Copy every line, leaving nothing out and adding nothing.

-- begin Provided records --

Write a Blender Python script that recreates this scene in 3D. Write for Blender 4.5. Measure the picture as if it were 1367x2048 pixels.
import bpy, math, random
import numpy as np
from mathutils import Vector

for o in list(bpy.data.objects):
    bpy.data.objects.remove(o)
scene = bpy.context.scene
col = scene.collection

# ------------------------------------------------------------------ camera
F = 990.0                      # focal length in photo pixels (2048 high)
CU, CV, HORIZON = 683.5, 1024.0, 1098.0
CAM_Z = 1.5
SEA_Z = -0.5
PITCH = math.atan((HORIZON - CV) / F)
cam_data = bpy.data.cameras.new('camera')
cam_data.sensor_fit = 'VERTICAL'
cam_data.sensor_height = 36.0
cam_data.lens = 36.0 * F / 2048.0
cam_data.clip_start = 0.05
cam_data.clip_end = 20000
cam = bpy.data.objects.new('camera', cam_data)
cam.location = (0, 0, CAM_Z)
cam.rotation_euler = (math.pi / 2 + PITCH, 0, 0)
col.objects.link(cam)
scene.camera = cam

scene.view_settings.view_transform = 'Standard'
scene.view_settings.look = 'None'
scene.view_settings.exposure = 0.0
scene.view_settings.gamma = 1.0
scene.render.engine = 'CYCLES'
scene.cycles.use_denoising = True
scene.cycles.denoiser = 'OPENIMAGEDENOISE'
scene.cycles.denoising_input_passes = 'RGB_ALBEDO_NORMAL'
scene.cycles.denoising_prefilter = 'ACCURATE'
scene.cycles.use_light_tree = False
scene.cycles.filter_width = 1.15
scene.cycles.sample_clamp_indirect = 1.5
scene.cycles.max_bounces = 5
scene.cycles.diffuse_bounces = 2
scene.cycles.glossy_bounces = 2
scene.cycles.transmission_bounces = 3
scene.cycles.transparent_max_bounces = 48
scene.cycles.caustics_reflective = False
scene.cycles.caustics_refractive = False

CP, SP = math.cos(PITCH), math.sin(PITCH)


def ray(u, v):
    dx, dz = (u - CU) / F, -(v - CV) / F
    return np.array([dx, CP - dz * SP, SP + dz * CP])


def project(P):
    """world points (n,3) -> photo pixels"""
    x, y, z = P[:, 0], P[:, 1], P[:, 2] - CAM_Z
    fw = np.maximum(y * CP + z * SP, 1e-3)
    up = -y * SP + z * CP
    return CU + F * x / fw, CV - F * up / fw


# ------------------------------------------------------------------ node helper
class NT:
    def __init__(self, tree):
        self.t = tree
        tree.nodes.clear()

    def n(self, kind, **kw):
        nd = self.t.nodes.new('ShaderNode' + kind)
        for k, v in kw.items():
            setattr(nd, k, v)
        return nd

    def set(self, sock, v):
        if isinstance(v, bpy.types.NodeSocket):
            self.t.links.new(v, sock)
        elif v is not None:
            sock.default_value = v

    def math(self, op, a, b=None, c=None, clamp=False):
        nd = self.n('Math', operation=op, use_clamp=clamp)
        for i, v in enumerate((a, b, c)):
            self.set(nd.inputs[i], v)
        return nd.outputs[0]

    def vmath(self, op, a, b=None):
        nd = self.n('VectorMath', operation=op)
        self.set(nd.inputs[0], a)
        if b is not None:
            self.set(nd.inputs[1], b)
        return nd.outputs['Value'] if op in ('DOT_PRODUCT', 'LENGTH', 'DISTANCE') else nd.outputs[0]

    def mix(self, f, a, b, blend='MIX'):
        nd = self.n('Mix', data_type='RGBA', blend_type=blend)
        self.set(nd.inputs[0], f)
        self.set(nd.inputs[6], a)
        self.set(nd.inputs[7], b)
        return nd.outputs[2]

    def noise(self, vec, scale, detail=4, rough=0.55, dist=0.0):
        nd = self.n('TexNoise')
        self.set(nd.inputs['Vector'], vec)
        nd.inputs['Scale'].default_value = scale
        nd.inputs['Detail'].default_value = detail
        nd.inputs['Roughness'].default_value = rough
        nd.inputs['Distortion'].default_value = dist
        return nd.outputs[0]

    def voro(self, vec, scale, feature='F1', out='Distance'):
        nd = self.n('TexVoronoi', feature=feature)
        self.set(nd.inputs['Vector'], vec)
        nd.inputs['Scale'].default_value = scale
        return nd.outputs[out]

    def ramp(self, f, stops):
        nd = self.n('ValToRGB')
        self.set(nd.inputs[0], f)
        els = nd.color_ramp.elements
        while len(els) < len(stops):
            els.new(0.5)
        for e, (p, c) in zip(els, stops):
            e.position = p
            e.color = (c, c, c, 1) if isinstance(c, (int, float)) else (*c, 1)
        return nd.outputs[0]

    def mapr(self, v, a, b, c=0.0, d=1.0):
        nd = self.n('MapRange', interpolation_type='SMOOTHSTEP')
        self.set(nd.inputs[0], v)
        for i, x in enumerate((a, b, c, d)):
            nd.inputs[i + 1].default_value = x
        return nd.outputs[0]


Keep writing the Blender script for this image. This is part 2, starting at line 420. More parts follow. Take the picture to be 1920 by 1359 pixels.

-- end Provided records --

▸ Exercise answer:
Write a Blender Python script that recreates this scene in 3D. Write for Blender 4.5. Measure the picture as if it were 1367x2048 pixels.
import bpy, math, random
import numpy as np
from mathutils import Vector

for o in list(bpy.data.objects):
    bpy.data.objects.remove(o)
scene = bpy.context.scene
col = scene.collection

# ------------------------------------------------------------------ camera
F = 990.0                      # focal length in photo pixels (2048 high)
CU, CV, HORIZON = 683.5, 1024.0, 1098.0
CAM_Z = 1.5
SEA_Z = -0.5
PITCH = math.atan((HORIZON - CV) / F)
cam_data = bpy.data.cameras.new('camera')
cam_data.sensor_fit = 'VERTICAL'
cam_data.sensor_height = 36.0
cam_data.lens = 36.0 * F / 2048.0
cam_data.clip_start = 0.05
cam_data.clip_end = 20000
cam = bpy.data.objects.new('camera', cam_data)
cam.location = (0, 0, CAM_Z)
cam.rotation_euler = (math.pi / 2 + PITCH, 0, 0)
col.objects.link(cam)
scene.camera = cam

scene.view_settings.view_transform = 'Standard'
scene.view_settings.look = 'None'
scene.view_settings.exposure = 0.0
scene.view_settings.gamma = 1.0
scene.render.engine = 'CYCLES'
scene.cycles.use_denoising = True
scene.cycles.denoiser = 'OPENIMAGEDENOISE'
scene.cycles.denoising_input_passes = 'RGB_ALBEDO_NORMAL'
scene.cycles.denoising_prefilter = 'ACCURATE'
scene.cycles.use_light_tree = False
scene.cycles.filter_width = 1.15
scene.cycles.sample_clamp_indirect = 1.5
scene.cycles.max_bounces = 5
scene.cycles.diffuse_bounces = 2
scene.cycles.glossy_bounces = 2
scene.cycles.transmission_bounces = 3
scene.cycles.transparent_max_bounces = 48
scene.cycles.caustics_reflective = False
scene.cycles.caustics_refractive = False

CP, SP = math.cos(PITCH), math.sin(PITCH)


def ray(u, v):
    dx, dz = (u - CU) / F, -(v - CV) / F
    return np.array([dx, CP - dz * SP, SP + dz * CP])


def project(P):
    """world points (n,3) -> photo pixels"""
    x, y, z = P[:, 0], P[:, 1], P[:, 2] - CAM_Z
    fw = np.maximum(y * CP + z * SP, 1e-3)
    up = -y * SP + z * CP
    return CU + F * x / fw, CV - F * up / fw


# ------------------------------------------------------------------ node helper
class NT:
    def __init__(self, tree):
        self.t = tree
        tree.nodes.clear()

    def n(self, kind, **kw):
        nd = self.t.nodes.new('ShaderNode' + kind)
        for k, v in kw.items():
            setattr(nd, k, v)
        return nd

    def set(self, sock, v):
        if isinstance(v, bpy.types.NodeSocket):
            self.t.links.new(v, sock)
        elif v is not None:
            sock.default_value = v

    def math(self, op, a, b=None, c=None, clamp=False):
        nd = self.n('Math', operation=op, use_clamp=clamp)
        for i, v in enumerate((a, b, c)):
            self.set(nd.inputs[i], v)
        return nd.outputs[0]

    def vmath(self, op, a, b=None):
        nd = self.n('VectorMath', operation=op)
        self.set(nd.inputs[0], a)
        if b is not None:
            self.set(nd.inputs[1], b)
        return nd.outputs['Value'] if op in ('DOT_PRODUCT', 'LENGTH', 'DISTANCE') else nd.outputs[0]

    def mix(self, f, a, b, blend='MIX'):
        nd = self.n('Mix', data_type='RGBA', blend_type=blend)
        self.set(nd.inputs[0], f)
        self.set(nd.inputs[6], a)
        self.set(nd.inputs[7], b)
        return nd.outputs[2]

    def noise(self, vec, scale, detail=4, rough=0.55, dist=0.0):
        nd = self.n('TexNoise')
        self.set(nd.inputs['Vector'], vec)
        nd.inputs['Scale'].default_value = scale
        nd.inputs['Detail'].default_value = detail
        nd.inputs['Roughness'].default_value = rough
        nd.inputs['Distortion'].default_value = dist
        return nd.outputs[0]

    def voro(self, vec, scale, feature='F1', out='Distance'):
        nd = self.n('TexVoronoi', feature=feature)
        self.set(nd.inputs['Vector'], vec)
        nd.inputs['Scale'].default_value = scale
        return nd.outputs[out]

    def ramp(self, f, stops):
        nd = self.n('ValToRGB')
        self.set(nd.inputs[0], f)
        els = nd.color_ramp.elements
        while len(els) < len(stops):
            els.new(0.5)
        for e, (p, c) in zip(els, stops):
            e.position = p
            e.color = (c, c, c, 1) if isinstance(c, (int, float)) else (*c, 1)
        return nd.outputs[0]

    def mapr(self, v, a, b, c=0.0, d=1.0):
        nd = self.n('MapRange', interpolation_type='SMOOTHSTEP')
        self.set(nd.inputs[0], v)
        for i, x in enumerate((a, b, c, d)):
            nd.inputs[i + 1].default_value = x
        return nd.outputs[0]


Keep writing the Blender script for this image. This is part 2, starting at line 420. More parts follow. Take the picture to be 1920 by 1359 pixels.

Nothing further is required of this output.